Retired Bradshaw cantor was “The Voice” before show hit it big

By Renee Newberry
Special to the Review
BRADSHAW – Margaret Muller found her calling at age 10 and never looked back.
Sixty-eight years later, the beloved cantor of St. Stephen, Bradshaw, has left the building. She still attends 7 a.m. Mass every morning, but her songbird solos have been relegated to her piano at home.
“I love to sing, but I was getting tired,” Muller said with a smile.
The recently retired cantor is enjoying the freedom to begin cooking in the kitchen at 4 p.m. on a Saturday when she would have previously had to be at church to sing for the next Mass. 
“I’m just happy I could sing as long as I could,” she said, “and people have told me with my hymns at meditation, I created a spiritual atmosphere, and that pleased me more than anything as I got older.”
Of the awakening of her talent almost seven decades ago at St. Joseph School in Fullerton, Muller said she sings “because Sister (Margaret Mary Matthews, the children’s choir director) told me to, and I could. I wouldn’t be the same person I am today (if I hadn’t).”
Muller’s singing with the children’s choir began after her fifth-grade teacher, Sister Lambert, heard the 10-year-old Muller share a new song – “Paper Doll,” by the Mills Brothers – in class one day. Sister Lambert sent her directly to Sister Margaret Mary.
“The first time I sang was Immaculate Conception, Dec. 8, (1943), and then I sang at Christmas,” she said. “That following spring, I sang the whole Mass by myself for a first Communion.”
Muller recalls practicing with her sisters on the walk to and from church, including funeral songs.
“Requiems, Latin,” she explained. “We used to walk through the woods. We lived a mile-and-a-half away, and at those times, funeral Masses were at 6:00 in the morning.”
Before she went on to sing at St. Clement Mary Hofbauer, Rosedale, in the 1960s, Muller sang at weddings at St. Stephen, including one in 1956 for the parents of Rob Hott, now the music director there.
Hott said he has “recordings of Margaret from 1977 when my sister was married, and her voice doesn’t ever really change. That’s remarkable for a vocalist.”
The music director said he and Muller were frequently on the same wavelength.
“We would come in the morning of Mass,” he said. “I would say, ‘How about “Wherever He Leads I’ll Go”?’ and she’d say, ‘I was thinking the same thing.’ Margaret had such a large repertory of music and was able to fit pieces to the season so well, and it was always something so appropriate to be sung.”
Father Lawrence Kolson, pastor of St.
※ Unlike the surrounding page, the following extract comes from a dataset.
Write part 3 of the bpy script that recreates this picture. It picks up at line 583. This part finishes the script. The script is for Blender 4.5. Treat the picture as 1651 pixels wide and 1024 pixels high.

Stephen, said when Muller was the scheduled cantor, he always felt secure with the Mass.
“I miss her,” he said. “We used to call her ‘The Voice.’ ”
Her deep love of singing made it difficult to pinpoint just one song she enjoyed most.
“The one I really like was John Jacob Niles’ ‘Jesus, Jesus, Rest Your Head,’ which I did this Christmas when I left,” Muller said. “I loved doing a patriotic (song) … ‘Battle Hymn of the Republic’ and ‘America the Beautiful.’ ”
Both she and Hott noted her annual rendition of “God Bless America” on Thanksgiving Day. Then there were “O Divine Redeemer” with former choir director Mary Bobbin, and a “very, very dramatic” performance of “Celebrate Life!” also with Bobbin.
The two have remained friends since Bobbin’s retirement in the mid-1980s.
Bobbin said Muller was “a pleasure to work with. She was always willing to share her talent, her love of the Lord. She devoted her life to praising God in song.”
Muller thanks God for allowing her to sing and the church and people for the gift of her ministry.
“Our whole lives growing up was the church,” Muller said. “We didn’t do anything outside of the church, go to dances like my younger sisters did. We did CYO, and we did plays, and church was your whole life in those days, a continuation of what you’ve always done.
“I never thought to do anything else. I was quite happy.”